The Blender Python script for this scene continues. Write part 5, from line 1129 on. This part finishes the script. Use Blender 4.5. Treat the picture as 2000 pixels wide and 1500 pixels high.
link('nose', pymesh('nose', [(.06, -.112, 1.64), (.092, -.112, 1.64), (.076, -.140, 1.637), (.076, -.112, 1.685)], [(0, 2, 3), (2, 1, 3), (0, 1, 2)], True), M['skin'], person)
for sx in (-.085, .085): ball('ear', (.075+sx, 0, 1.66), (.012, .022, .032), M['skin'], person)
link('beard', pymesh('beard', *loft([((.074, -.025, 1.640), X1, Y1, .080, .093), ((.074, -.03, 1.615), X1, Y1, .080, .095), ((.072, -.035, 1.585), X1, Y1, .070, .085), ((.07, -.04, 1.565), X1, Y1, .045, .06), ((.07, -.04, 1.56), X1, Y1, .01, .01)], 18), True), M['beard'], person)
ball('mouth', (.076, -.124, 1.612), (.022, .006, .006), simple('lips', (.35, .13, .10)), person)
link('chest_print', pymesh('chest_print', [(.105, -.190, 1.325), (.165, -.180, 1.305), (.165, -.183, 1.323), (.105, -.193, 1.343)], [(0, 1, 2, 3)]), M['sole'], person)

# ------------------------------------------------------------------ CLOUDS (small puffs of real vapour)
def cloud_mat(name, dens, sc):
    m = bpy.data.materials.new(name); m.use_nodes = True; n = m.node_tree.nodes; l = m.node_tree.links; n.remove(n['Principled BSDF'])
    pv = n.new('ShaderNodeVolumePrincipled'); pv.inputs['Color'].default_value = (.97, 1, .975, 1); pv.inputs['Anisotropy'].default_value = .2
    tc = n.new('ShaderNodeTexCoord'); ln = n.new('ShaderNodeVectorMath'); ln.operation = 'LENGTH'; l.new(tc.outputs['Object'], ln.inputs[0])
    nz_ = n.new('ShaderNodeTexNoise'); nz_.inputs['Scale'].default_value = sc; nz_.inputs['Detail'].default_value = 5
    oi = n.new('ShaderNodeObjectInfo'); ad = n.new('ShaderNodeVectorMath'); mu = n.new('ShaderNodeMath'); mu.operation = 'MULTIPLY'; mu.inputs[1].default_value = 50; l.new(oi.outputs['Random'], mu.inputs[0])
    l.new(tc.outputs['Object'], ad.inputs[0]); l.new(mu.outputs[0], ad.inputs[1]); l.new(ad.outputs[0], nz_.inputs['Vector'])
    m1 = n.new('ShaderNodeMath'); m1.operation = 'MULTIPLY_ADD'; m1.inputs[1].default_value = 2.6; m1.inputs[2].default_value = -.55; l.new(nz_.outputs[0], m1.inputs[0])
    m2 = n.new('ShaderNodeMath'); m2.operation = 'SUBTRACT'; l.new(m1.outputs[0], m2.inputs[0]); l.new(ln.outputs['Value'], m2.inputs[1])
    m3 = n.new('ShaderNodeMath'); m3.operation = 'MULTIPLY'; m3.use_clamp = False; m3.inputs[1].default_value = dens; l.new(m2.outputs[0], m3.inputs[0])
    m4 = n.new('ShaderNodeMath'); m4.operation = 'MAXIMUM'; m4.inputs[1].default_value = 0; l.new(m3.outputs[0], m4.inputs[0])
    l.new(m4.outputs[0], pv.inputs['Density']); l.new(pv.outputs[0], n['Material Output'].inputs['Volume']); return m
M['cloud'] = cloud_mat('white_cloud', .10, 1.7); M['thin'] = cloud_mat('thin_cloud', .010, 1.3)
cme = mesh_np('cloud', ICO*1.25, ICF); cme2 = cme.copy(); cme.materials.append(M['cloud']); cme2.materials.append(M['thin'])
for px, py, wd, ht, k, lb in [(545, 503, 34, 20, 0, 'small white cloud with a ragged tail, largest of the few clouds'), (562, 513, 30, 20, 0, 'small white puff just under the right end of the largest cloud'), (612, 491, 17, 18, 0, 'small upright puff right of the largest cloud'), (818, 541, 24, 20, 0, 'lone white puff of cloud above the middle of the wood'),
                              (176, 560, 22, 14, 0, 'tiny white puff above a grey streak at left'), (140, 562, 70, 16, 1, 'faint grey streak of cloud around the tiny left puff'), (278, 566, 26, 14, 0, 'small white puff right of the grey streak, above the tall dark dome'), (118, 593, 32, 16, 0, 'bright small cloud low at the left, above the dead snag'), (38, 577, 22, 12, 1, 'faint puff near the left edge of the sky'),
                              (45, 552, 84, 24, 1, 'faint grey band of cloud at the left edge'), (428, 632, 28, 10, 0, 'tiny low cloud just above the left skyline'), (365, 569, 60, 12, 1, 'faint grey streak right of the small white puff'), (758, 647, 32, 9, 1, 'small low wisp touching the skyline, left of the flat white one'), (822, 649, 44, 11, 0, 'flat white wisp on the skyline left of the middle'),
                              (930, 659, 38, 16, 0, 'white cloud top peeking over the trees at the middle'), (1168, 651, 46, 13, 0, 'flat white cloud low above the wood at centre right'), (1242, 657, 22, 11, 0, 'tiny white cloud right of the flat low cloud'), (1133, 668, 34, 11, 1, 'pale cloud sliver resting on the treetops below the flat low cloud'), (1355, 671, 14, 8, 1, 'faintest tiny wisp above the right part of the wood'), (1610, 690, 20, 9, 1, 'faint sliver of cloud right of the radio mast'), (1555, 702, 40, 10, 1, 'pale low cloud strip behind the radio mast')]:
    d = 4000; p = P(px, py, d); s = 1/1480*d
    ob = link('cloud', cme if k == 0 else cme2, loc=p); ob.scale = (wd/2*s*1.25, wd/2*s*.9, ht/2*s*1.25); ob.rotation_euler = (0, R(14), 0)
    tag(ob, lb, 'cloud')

..........

### Requirements
Reproduce all of the material above word for word.

### Solution to this task
The Blender Python script for this scene continues. Write part 5, from line 1129 on. This part finishes the script. Use Blender 4.5. Treat the picture as 2000 pixels wide and 1500 pixels high.
link('nose', pymesh('nose', [(.06, -.112, 1.64), (.092, -.112, 1.64), (.076, -.140, 1.637), (.076, -.112, 1.685)], [(0, 2, 3), (2, 1, 3), (0, 1, 2)], True), M['skin'], person)
for sx in (-.085, .085): ball('ear', (.075+sx, 0, 1.66), (.012, .022, .032), M['skin'], person)
link('beard', pymesh('beard', *loft([((.074, -.025, 1.640), X1, Y1, .080, .093), ((.074, -.03, 1.615), X1, Y1, .080, .095), ((.072, -.035, 1.585), X1, Y1, .070, .085), ((.07, -.04, 1.565), X1, Y1, .045, .06), ((.07, -.04, 1.56), X1, Y1, .01, .01)], 18), True), M['beard'], person)
ball('mouth', (.076, -.124, 1.612), (.022, .006, .006), simple('lips', (.35, .13, .10)), person)
link('chest_print', pymesh('chest_print', [(.105, -.190, 1.325), (.165, -.180, 1.305), (.165, -.183, 1.323), (.105, -.193, 1.343)], [(0, 1, 2, 3)]), M['sole'], person)

# ------------------------------------------------------------------ CLOUDS (small puffs of real vapour)
def cloud_mat(name, dens, sc):
    m = bpy.data.materials.new(name); m.use_nodes = True; n = m.node_tree.nodes; l = m.node_tree.links; n.remove(n['Principled BSDF'])
    pv = n.new('ShaderNodeVolumePrincipled'); pv.inputs['Color'].default_value = (.97, 1, .975, 1); pv.inputs['Anisotropy'].default_value = .2
    tc = n.new('ShaderNodeTexCoord'); ln = n.new('ShaderNodeVectorMath'); ln.operation = 'LENGTH'; l.new(tc.outputs['Object'], ln.inputs[0])
    nz_ = n.new('ShaderNodeTexNoise'); nz_.inputs['Scale'].default_value = sc; nz_.inputs['Detail'].default_value = 5
    oi = n.new('ShaderNodeObjectInfo'); ad = n.new('ShaderNodeVectorMath'); mu = n.new('ShaderNodeMath'); mu.operation = 'MULTIPLY'; mu.inputs[1].default_value = 50; l.new(oi.outputs['Random'], mu.inputs[0])
    l.new(tc.outputs['Object'], ad.inputs[0]); l.new(mu.outputs[0], ad.inputs[1]); l.new(ad.outputs[0], nz_.inputs['Vector'])
    m1 = n.new('ShaderNodeMath'); m1.operation = 'MULTIPLY_ADD'; m1.inputs[1].default_value = 2.6; m1.inputs[2].default_value = -.55; l.new(nz_.outputs[0], m1.inputs[0])
    m2 = n.new('ShaderNodeMath'); m2.operation = 'SUBTRACT'; l.new(m1.outputs[0], m2.inputs[0]); l.new(ln.outputs['Value'], m2.inputs[1])
    m3 = n.new('ShaderNodeMath'); m3.operation = 'MULTIPLY'; m3.use_clamp = False; m3.inputs[1].default_value = dens; l.new(m2.outputs[0], m3.inputs[0])
    m4 = n.new('ShaderNodeMath'); m4.operation = 'MAXIMUM'; m4.inputs[1].default_value = 0; l.new(m3.outputs[0], m4.inputs[0])
    l.new(m4.outputs[0], pv.inputs['Density']); l.new(pv.outputs[0], n['Material Output'].inputs['Volume']); return m
M['cloud'] = cloud_mat('white_cloud', .10, 1.7); M['thin'] = cloud_mat('thin_cloud', .010, 1.3)
cme = mesh_np('cloud', ICO*1.25, ICF); cme2 = cme.copy(); cme.materials.append(M['cloud']); cme2.materials.append(M['thin'])
for px, py, wd, ht, k, lb in [(545, 503, 34, 20, 0, 'small white cloud with a ragged tail, largest of the few clouds'), (562, 513, 30, 20, 0, 'small white puff just under the right end of the largest cloud'), (612, 491, 17, 18, 0, 'small upright puff right of the largest cloud'), (818, 541, 24, 20, 0, 'lone white puff of cloud above the middle of the wood'),
                              (176, 560, 22, 14, 0, 'tiny white puff above a grey streak at left'), (140, 562, 70, 16, 1, 'faint grey streak of cloud around the tiny left puff'), (278, 566, 26, 14, 0, 'small white puff right of the grey streak, above the tall dark dome'), (118, 593, 32, 16, 0, 'bright small cloud low at the left, above the dead snag'), (38, 577, 22, 12, 1, 'faint puff near the left edge of the sky'),
                              (45, 552, 84, 24, 1, 'faint grey band of cloud at the left edge'), (428, 632, 28, 10, 0, 'tiny low cloud just above the left skyline'), (365, 569, 60, 12, 1, 'faint grey streak right of the small white puff'), (758, 647, 32, 9, 1, 'small low wisp touching the skyline, left of the flat white one'), (822, 649, 44, 11, 0, 'flat white wisp on the skyline left of the middle'),
                              (930, 659, 38, 16, 0, 'white cloud top peeking over the trees at the middle'), (1168, 651, 46, 13, 0, 'flat white cloud low above the wood at centre right'), (1242, 657, 22, 11, 0, 'tiny white cloud right of the flat low cloud'), (1133, 668, 34, 11, 1, 'pale cloud sliver resting on the treetops below the flat low cloud'), (1355, 671, 14, 8, 1, 'faintest tiny wisp above the right part of the wood'), (1610, 690, 20, 9, 1, 'faint sliver of cloud right of the radio mast'), (1555, 702, 40, 10, 1, 'pale low cloud strip behind the radio mast')]:
    d = 4000; p = P(px, py, d); s = 1/1480*d
    ob = link('cloud', cme if k == 0 else cme2, loc=p); ob.scale = (wd/2*s*1.25, wd/2*s*.9, ht/2*s*1.25); ob.rotation_euler = (0, R(14), 0)
    tag(ob, lb, 'cloud')